Maiden voyage in split screen camper after nine years

By happy coincidence, nine years to the day that Kev bought the bus – on August 25, 2022 – it was ready for its first journey.

VW 1964 camper turkish green

“There was a balloon festival at Old Buckenham Country Park, and we were going camping, and I wanted to get the bus there and get a shot of it with a balloon in the background,” says Kev. “So I just literally went to my parents’ house every minute, every hour, every second of the day to get it ready in time.

“On the day, we camped up and Paula said ‘are you going to get it?’ ‘I don’t know, I haven’t even driven it yet’. Before I’d bought it I’d never sat in one, never driven one – that was the first time.

“It was a bit strange, sitting over the front wheels, with an old steering box – it was very much like driving a bus, but it’s just about getting used to it.

1964 VW Splitscreen Deluxe

“Certainly when you jump back into a modern car you’re thinking ‘thank you, thank you, thank you’.”

Beautiful ’64 split screen camper

This beautiful camper is likely to be seen out and about on the Norfolk coast, and potentially further afield.

“We keep going to all these places and thinking ‘I’d like to go there, and there, in the bus’,” says Kev. “Just sit and have a coffee on the coast, or down to Devon.

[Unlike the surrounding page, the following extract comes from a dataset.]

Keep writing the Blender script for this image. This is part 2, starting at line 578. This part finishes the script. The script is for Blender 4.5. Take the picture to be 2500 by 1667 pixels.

“I think just getting it on the road is an achievement, so I just want to use it and enjoy it, although people keep saying I should use it as a wedding vehicle.

Kevin SMith VW camper

“It’s a great colour for that, and I wouldn’t mind doing one or two to see how it goes, but I’m not sure about people jumping in and out all the time…”

It may not be an F1 car worth more than £1m, and it may be happier at 50mph than 150mph, but Kev’s restoration principles remained the same.

“I did exactly the same thing, every t was crossed and every i dotted – if you do it properly once, you won’t have to do it again,” he says.